I will come back to the topic of concurrent emotions in the context of the last of the three chapters, by Fabrice Teroni. He focusses on the relation between memory, emotions, and our sense of diachronic identity. On one hand there are recent approaches which highlight the role personality traits and character play for our sense of diachronic identity. Other approaches, in contrast, highlight the role of memory and mental time travel (MTT). Teroni’s idea is to bridge the gap between these two approaches. It comes as no surprise that Teroni sees a major role for emotions in this enterprise. Teroni argues very convincingly that the emotions play important roles in both personality and character traits on one hand, and on the other hand in memory and MTT. First, emotions come into the picture via an explanation what character and personality traits are. Teroni argues that both are best understood as multitrack dispositions which manifest in emotions. Thus, so the idea, emotions have an influence on the way a person sees her diachronic identity. Secondly, emotions structure conscious episodes. Emotions accordingly have an important function for the subject’s sense of identity in the stream of consciousness. Finally, Teroni shows the important role of emotions for the sense of continuity generated by MTT.

In Section Three of the chapter Teroni develops the idea that personality and character traits are multitrack dispositions and that their central manifestations are emotions. Teroni gives a brief sketch of the theory of the emotions he relies on: emotions are evaluative experiences. It is closely related to the evaluative character of the emotions that they influence or channel the subject’s attention and that the emotions go along with (or are even identical with) specific action tendencies. Claims concerning emotions’ evaluative character and their influence on attention and action tendencies are very common elements in many recent theories of the emotions. However, how these claims are spelled out in detail differs. For the case of fear, it is convincing that the occurrent emotion channels the attention and that the subject is in a bodily state of being prepared to act.
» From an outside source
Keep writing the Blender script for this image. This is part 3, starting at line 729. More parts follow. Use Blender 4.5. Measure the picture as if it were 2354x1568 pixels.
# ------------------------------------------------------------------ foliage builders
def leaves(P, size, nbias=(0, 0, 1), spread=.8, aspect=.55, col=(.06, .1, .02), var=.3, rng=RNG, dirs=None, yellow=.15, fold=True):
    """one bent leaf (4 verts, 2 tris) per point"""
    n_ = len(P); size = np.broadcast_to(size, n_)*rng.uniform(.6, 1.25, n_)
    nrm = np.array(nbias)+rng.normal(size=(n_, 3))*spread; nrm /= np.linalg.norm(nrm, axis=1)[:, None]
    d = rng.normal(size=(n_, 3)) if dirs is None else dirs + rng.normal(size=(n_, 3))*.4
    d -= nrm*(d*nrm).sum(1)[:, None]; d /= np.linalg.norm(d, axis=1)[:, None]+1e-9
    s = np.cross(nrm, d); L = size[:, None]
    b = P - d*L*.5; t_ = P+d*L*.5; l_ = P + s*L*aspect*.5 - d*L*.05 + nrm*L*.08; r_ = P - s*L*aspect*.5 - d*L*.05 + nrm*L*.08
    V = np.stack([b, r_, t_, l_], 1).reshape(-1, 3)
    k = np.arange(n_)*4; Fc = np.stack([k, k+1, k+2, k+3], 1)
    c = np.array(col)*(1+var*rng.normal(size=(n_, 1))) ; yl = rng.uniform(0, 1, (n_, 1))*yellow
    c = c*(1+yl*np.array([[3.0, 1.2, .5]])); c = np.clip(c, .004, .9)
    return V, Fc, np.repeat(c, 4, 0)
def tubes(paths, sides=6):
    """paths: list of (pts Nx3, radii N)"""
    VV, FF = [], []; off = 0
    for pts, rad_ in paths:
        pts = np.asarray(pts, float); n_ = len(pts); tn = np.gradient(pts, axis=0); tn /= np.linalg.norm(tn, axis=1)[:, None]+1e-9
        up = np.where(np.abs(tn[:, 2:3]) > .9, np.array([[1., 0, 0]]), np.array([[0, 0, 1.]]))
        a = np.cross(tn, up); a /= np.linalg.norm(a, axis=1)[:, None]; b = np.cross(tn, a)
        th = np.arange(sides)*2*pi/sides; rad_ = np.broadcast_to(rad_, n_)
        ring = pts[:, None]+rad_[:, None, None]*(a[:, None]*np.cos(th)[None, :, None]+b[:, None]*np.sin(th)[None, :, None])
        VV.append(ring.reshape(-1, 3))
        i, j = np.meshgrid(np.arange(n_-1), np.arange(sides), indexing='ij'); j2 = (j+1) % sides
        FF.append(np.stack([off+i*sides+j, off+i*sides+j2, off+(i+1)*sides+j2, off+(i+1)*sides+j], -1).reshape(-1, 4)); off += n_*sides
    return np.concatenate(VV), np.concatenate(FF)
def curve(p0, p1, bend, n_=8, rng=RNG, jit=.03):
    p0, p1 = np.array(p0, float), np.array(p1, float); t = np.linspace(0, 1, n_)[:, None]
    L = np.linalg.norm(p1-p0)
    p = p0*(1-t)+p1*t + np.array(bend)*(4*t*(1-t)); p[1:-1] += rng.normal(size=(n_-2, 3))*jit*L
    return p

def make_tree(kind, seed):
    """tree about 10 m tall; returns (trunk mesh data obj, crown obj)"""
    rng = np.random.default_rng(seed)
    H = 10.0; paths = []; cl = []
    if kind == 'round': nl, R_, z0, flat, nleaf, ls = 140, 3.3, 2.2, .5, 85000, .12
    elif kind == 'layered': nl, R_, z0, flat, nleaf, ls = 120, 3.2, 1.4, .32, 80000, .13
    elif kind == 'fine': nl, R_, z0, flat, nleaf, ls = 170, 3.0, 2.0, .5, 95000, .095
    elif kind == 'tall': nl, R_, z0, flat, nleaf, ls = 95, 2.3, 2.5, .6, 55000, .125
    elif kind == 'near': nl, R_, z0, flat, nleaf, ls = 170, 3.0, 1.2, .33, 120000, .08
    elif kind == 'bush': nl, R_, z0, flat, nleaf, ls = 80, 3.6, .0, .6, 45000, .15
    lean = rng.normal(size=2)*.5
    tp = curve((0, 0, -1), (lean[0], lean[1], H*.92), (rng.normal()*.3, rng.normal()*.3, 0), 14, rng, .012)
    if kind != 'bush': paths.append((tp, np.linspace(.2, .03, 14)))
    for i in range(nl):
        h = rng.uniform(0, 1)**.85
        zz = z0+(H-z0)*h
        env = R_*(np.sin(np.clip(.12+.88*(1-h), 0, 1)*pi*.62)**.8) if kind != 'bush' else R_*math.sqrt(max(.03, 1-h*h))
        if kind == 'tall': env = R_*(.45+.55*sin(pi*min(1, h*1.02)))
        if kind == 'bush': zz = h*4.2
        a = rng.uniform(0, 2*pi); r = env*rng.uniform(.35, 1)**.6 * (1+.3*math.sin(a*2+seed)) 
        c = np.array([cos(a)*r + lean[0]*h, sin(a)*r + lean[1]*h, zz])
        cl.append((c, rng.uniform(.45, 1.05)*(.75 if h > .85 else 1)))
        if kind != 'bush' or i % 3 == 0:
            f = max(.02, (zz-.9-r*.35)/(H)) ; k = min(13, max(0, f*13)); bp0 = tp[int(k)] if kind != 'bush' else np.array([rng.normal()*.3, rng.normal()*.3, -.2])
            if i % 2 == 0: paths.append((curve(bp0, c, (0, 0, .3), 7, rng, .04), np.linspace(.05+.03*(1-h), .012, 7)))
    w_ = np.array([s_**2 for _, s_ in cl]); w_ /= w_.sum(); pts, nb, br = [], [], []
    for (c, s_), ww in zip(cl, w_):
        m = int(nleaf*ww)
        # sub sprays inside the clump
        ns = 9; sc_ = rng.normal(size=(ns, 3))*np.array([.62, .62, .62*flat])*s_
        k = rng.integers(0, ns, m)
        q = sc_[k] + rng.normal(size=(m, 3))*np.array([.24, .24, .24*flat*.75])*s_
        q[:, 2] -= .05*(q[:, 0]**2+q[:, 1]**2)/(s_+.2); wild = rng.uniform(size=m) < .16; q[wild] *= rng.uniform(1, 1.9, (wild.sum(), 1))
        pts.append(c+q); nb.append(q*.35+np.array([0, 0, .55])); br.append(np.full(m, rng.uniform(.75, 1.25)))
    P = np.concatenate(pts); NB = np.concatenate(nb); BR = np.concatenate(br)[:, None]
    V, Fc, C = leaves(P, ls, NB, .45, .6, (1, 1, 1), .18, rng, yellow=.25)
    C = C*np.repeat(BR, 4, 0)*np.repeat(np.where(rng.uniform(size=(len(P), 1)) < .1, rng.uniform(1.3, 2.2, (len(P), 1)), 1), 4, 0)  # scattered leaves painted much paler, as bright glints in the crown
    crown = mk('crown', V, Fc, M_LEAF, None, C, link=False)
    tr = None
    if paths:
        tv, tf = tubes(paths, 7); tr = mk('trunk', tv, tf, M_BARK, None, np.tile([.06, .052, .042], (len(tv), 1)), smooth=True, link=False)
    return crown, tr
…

It seems, however, to be a hidden premise of these theories that emotions occur distinctively and successively. In such a picture, according to which subjects are at any time only in a single, discrete emotional state, it is relatively easy to see that emotions channel the subject’s attention and go along with action tendencies. If different emotions can however occur concurrently, we have immediately a far more complicated scenario. Emotions that occur simultaneously can each be associated with very different action tendencies and channel the attention in very different respects. In cases of several concurrent emotions, a subject’s attention would be channelled in different ways at the same time. The subject would also be prepared to act in several different ways. If this were the case, it would be hard to see how attending to specific features of the world or being prepared to act in specific ways could be successfully implemented. It seems then that we need a further step that explains how concurrent emotions interact and how their influence on attention and action is explained in cases where a subject is in more than one emotional state at a time.

It is, however, important to note that the problem of concurrent emotions is not specific to Teroni’s theory of the emotions. But since emotion’s influence on attention has a central role in his approach to diachronic identity, it seems necessary to think about the interaction of concurrent emotions.